_TASK INSTRUCTIONS:_
Give back the lines exactly, from the first one to the line with "COL = S.collection", both ends included.

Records
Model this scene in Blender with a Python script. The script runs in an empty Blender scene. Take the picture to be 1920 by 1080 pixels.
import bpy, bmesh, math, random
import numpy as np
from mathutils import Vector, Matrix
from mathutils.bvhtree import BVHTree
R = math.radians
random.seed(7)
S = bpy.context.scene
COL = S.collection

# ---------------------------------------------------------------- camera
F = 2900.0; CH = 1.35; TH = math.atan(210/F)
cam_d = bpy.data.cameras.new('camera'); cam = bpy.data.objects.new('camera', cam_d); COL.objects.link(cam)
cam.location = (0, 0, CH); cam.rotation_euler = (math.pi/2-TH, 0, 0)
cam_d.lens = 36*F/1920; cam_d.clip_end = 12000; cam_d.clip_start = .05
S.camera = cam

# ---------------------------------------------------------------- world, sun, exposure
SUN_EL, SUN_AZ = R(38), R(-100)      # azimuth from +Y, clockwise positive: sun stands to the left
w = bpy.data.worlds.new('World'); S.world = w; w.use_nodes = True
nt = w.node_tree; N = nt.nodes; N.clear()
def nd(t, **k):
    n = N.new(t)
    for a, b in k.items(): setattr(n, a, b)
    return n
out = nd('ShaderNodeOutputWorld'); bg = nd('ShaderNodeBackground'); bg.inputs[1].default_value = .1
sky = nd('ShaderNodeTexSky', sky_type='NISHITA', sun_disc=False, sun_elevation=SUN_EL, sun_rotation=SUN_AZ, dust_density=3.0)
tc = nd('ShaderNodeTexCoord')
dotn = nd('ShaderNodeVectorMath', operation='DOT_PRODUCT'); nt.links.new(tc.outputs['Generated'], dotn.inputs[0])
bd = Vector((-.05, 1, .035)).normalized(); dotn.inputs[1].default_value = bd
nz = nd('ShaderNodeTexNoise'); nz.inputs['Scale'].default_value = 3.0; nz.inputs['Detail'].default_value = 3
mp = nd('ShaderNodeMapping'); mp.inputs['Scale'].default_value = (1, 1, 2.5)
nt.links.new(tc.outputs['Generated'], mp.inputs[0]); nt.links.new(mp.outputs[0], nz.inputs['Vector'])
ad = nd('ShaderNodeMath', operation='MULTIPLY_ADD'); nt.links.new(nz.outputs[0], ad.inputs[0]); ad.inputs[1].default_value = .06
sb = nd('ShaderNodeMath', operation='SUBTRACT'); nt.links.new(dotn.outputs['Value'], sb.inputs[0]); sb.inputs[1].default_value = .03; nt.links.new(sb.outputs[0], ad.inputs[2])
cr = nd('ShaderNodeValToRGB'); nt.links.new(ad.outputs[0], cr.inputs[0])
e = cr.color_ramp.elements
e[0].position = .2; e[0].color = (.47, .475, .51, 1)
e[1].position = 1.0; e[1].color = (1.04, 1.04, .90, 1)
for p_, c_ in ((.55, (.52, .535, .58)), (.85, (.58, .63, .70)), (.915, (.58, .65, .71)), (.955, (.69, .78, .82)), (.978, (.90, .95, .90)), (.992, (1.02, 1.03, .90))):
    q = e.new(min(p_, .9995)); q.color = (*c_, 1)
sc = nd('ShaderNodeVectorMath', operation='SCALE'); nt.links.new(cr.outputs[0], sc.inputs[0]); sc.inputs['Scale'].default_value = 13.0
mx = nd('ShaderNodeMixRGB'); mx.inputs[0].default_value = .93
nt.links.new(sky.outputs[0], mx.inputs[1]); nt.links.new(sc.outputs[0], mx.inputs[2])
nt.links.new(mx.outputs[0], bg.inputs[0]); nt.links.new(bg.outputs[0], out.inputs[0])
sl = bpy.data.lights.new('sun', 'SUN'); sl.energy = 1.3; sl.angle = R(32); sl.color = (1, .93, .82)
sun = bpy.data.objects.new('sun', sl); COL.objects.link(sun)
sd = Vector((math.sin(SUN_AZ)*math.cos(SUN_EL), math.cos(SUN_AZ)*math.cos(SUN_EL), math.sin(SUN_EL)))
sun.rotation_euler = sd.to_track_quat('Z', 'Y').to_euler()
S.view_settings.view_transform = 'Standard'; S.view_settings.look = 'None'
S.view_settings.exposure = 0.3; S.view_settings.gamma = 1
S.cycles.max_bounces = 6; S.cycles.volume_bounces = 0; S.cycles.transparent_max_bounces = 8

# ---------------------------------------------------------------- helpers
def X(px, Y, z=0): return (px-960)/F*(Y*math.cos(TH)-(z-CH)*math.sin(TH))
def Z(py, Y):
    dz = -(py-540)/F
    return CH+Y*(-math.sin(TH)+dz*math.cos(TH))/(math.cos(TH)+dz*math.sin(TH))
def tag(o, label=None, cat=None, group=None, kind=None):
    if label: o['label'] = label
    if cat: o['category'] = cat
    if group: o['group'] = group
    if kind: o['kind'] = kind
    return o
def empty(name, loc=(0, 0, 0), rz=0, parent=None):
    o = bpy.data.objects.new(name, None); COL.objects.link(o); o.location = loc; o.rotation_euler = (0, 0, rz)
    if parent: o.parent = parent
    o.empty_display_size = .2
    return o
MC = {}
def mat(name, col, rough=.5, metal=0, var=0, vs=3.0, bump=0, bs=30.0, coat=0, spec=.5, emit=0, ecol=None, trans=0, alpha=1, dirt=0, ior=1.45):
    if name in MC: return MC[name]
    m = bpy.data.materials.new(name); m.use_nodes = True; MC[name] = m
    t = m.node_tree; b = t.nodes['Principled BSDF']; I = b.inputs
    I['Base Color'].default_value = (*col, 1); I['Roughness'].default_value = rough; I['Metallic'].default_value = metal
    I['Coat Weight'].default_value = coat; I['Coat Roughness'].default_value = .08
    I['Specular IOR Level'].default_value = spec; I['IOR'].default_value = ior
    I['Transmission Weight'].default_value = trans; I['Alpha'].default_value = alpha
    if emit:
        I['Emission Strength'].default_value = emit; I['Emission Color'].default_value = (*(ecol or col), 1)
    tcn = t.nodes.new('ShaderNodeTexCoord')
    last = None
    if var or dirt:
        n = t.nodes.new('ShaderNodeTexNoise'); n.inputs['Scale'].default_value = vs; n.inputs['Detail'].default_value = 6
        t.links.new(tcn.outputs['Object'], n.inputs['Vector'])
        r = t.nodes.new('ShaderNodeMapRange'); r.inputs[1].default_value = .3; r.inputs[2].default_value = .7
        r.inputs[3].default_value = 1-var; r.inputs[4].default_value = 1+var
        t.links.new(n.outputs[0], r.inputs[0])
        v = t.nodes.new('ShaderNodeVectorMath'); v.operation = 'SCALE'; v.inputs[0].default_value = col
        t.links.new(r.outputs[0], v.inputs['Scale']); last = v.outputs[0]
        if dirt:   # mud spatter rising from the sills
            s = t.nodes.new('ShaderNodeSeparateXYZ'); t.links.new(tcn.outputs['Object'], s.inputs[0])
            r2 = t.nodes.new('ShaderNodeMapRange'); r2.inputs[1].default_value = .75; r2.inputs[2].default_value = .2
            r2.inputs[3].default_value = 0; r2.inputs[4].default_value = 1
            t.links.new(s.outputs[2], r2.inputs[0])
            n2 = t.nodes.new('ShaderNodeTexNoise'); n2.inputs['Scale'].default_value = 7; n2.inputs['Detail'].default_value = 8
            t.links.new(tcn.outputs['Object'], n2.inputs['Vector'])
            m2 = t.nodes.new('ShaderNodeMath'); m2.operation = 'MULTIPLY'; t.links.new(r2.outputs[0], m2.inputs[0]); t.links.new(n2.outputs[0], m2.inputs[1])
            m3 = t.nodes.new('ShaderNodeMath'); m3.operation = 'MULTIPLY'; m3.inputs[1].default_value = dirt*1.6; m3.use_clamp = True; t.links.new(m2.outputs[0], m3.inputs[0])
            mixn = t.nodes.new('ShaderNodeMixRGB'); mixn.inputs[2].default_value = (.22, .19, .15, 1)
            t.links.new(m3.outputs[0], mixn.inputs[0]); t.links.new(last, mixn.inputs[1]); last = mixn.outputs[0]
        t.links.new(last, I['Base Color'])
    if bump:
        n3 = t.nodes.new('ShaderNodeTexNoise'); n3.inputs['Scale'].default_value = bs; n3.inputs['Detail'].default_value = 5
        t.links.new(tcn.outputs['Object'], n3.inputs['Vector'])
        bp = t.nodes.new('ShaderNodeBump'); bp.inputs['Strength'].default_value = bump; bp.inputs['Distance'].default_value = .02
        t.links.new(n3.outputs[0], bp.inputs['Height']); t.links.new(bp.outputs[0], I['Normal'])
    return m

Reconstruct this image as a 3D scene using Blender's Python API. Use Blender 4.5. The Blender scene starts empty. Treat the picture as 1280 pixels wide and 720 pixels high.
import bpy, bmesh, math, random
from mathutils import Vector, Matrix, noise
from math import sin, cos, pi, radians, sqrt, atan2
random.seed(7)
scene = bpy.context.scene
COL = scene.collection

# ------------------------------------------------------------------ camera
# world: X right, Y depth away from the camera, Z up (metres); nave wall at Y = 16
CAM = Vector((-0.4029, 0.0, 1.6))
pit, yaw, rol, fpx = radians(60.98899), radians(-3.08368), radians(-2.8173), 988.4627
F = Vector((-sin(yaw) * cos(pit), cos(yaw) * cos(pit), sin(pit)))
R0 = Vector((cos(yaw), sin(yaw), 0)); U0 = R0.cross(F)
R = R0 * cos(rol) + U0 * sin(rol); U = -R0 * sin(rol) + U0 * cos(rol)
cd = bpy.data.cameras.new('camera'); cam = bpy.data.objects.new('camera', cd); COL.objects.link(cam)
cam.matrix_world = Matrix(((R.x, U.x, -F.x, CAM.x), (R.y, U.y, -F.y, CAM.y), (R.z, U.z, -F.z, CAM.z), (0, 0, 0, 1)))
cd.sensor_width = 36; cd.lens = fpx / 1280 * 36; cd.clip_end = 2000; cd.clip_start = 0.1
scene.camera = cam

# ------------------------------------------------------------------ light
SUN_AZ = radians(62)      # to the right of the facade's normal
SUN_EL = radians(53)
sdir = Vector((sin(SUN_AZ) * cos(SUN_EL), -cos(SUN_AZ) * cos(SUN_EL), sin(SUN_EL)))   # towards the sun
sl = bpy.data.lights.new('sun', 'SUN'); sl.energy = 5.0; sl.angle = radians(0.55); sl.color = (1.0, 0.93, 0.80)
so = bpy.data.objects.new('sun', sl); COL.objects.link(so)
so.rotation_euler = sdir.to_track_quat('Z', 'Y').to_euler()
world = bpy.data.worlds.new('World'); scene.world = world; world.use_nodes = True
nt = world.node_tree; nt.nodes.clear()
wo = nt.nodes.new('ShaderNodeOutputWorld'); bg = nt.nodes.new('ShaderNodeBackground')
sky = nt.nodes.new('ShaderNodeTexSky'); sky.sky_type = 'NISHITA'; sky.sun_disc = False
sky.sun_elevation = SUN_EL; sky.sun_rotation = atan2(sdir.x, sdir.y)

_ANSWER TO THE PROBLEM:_
Model this scene in Blender with a Python script. The script runs in an empty Blender scene. Take the picture to be 1920 by 1080 pixels.
import bpy, bmesh, math, random
import numpy as np
from mathutils import Vector, Matrix
from mathutils.bvhtree import BVHTree
R = math.radians
random.seed(7)
S = bpy.context.scene
COL = S.collection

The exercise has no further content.